En noir et blanc comme en couleurs, le travail de Mario Bava, qui était le plus souvent son propre directeur de la photographie, était absolument brillant et cela se vérifie encore ici. Les contrastes remarquables entre lumières et ténèbres et la composition des plans distillent une atmosphère angoissante avec brio !

On aurait du mal à classer « La Fille qui en savait trop » dans les grands classiques du giallo, car l’absence de couleur lui interdit ce statut, et en ferait presque un OVNI dans le genre que le film est pourtant en train de créer, tant le giallo paraît porté par essence sur la couleur (et même un véritable « feu d’artifice chromatique » ; il suffit pour s’en convaincre de voir ce que Bava va concocter dès son giallo suivant, authentique classique du genre celui-là, le fameux « Six Femmes pour l’assassin »).

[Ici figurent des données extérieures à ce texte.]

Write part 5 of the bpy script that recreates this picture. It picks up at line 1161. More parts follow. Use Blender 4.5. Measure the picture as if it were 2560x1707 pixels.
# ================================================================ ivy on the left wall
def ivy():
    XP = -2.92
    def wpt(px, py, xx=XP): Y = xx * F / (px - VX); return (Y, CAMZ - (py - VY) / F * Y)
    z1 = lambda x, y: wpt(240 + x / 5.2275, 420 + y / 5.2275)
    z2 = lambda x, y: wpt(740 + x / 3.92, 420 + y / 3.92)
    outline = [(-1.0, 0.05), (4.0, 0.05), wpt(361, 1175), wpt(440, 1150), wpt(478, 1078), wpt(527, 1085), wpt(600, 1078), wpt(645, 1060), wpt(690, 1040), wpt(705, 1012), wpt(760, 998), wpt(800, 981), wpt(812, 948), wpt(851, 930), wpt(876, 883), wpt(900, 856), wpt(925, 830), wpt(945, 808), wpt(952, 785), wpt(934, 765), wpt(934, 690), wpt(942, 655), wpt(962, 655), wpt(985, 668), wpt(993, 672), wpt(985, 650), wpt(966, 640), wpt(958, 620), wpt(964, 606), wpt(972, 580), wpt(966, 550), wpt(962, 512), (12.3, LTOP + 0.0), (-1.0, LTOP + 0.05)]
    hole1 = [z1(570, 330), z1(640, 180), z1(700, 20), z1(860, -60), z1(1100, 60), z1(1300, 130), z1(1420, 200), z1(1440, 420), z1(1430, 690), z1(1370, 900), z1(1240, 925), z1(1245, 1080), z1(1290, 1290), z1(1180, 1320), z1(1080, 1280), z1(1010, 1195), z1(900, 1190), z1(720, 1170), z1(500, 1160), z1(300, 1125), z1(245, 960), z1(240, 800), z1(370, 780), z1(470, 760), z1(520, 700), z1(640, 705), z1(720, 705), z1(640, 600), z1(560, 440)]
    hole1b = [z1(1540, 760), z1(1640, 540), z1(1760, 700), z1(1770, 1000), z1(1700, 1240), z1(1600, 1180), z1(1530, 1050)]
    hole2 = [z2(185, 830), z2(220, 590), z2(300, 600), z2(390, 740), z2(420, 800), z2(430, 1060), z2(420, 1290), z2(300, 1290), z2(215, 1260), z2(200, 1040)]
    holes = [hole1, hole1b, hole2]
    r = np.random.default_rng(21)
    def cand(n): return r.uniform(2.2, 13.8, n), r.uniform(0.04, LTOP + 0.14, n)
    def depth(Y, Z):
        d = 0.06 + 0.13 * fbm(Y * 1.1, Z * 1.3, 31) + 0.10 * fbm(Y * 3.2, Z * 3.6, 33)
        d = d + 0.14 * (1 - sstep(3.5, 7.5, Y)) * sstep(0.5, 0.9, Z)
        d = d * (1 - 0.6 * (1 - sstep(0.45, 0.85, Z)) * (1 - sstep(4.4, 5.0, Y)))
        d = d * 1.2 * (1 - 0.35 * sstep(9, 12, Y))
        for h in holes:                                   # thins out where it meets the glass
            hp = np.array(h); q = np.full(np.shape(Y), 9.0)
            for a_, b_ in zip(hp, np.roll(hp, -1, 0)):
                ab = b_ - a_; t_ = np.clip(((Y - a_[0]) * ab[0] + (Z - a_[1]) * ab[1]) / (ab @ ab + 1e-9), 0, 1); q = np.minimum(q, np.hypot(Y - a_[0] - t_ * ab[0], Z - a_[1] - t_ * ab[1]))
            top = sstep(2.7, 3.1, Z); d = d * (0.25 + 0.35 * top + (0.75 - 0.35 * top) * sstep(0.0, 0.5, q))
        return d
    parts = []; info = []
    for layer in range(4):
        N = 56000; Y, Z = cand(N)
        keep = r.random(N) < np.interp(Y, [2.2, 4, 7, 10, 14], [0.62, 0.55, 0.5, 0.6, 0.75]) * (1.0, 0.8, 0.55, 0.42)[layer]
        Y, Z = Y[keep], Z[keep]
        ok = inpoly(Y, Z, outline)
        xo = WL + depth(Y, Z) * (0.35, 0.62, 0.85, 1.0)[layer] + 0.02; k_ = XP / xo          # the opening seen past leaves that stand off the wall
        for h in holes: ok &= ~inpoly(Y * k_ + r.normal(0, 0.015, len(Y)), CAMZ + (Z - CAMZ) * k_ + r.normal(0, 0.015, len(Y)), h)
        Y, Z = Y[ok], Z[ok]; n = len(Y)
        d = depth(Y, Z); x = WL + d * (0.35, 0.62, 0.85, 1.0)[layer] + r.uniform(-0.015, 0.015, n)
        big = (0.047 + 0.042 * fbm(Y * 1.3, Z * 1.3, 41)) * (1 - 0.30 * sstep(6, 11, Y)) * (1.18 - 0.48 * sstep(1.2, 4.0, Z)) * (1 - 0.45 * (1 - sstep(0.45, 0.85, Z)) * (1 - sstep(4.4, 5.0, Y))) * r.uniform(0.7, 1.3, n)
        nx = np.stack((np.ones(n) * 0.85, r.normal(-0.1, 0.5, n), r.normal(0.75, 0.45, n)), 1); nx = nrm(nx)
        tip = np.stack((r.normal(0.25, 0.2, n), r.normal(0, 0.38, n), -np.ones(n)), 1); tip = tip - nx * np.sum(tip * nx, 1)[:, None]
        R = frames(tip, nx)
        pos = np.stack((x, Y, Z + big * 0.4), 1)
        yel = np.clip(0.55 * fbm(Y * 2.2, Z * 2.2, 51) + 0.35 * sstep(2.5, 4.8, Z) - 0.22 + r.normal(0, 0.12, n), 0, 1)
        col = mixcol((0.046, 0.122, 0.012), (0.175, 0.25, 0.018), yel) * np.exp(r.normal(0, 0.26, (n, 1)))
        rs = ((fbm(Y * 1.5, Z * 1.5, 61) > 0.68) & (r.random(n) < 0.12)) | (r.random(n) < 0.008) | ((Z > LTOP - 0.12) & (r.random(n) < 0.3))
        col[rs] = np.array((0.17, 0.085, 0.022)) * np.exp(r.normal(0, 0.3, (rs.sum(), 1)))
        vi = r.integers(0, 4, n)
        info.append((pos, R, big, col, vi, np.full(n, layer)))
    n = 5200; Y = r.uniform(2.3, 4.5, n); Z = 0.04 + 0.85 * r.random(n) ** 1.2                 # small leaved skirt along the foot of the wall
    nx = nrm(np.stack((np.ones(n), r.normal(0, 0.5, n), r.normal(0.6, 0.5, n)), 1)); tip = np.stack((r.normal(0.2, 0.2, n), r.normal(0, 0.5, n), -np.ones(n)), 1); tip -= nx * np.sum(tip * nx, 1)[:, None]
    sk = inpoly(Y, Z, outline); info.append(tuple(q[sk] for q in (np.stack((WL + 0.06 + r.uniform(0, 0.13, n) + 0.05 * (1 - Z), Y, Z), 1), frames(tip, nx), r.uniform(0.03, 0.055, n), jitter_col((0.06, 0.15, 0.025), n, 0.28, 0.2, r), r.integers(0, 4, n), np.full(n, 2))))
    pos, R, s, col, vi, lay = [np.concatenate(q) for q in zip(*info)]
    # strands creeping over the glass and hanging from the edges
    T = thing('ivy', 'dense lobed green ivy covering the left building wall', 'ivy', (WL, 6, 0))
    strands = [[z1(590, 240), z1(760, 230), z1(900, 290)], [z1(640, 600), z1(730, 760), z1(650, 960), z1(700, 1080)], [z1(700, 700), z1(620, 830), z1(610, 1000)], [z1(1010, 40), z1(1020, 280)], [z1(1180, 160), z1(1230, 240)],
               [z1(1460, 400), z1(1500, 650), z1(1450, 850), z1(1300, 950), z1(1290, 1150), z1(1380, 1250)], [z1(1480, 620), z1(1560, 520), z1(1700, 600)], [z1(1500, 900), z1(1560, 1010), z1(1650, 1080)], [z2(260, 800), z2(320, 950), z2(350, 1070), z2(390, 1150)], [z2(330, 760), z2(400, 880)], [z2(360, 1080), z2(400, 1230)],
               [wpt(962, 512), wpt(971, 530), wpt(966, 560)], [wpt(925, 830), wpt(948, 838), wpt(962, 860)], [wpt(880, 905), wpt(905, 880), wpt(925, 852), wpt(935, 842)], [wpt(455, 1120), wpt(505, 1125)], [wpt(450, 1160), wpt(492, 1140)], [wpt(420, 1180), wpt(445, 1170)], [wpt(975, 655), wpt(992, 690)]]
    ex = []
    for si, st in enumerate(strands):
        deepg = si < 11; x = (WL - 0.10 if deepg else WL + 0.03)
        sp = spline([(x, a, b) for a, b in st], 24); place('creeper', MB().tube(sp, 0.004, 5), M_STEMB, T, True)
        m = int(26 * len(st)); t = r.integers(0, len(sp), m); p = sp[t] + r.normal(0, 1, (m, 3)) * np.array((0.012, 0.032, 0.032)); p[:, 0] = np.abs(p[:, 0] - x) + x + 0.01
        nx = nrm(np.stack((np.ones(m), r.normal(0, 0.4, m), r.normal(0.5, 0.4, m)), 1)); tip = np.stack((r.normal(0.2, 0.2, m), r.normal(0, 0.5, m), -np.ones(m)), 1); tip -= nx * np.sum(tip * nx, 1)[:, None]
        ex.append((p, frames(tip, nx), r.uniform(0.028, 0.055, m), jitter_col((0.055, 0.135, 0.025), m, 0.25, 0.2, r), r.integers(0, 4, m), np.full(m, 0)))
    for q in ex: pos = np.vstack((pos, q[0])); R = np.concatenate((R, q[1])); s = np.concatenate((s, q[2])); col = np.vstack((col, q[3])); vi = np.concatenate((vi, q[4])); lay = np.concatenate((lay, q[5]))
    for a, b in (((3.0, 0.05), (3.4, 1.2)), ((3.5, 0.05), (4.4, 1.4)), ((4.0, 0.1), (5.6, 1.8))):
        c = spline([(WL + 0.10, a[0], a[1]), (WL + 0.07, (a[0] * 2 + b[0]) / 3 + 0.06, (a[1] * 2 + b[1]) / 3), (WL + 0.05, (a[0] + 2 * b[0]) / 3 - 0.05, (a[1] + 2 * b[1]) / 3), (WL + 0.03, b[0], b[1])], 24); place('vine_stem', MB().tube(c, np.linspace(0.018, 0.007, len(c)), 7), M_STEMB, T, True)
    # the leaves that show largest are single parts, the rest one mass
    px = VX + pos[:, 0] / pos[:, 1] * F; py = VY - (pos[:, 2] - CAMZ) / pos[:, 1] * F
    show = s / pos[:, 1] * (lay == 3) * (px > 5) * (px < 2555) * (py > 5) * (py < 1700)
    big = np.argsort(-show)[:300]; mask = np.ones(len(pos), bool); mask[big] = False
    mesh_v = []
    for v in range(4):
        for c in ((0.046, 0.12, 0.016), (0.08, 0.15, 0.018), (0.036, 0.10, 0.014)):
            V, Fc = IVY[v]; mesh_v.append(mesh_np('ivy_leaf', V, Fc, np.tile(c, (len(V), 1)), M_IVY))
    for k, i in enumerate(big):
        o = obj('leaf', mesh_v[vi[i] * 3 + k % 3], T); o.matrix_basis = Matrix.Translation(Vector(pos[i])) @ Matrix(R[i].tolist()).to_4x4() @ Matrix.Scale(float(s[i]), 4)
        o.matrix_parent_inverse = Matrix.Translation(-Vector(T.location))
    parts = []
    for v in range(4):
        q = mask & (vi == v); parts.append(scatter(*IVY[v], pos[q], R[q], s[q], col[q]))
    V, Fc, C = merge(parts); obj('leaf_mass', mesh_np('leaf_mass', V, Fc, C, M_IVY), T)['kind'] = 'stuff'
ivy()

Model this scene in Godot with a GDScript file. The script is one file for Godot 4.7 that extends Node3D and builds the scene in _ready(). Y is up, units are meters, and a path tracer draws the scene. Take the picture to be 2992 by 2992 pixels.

Et pourtant, j’ai toujours été frappé par la façon dont presque tout le genre (sauf les couleurs pétaradantes, donc) est résumé dans ce prototype ; la vision défaillante, c’est la veine Dario Argento avant l’heure, et le principe de mise en abyme et du déport du statut de l’enquêteur de la police vers un quidam, c’est toute l’histoire du giallo ou presque. Même la résolution, alors que le giallo est en train de naître, est un jeu sur ses codes et constitue une vraie surprise… Là encore, un certain Dario Argento saura s’en souvenir.
Un film certes bien moins impressionnant que certains de ses successeurs/descendants directs, mais qui reste une péloche extrêmement attachante, à l’importance « historique » certaine à l’échelle du cinéma de genre.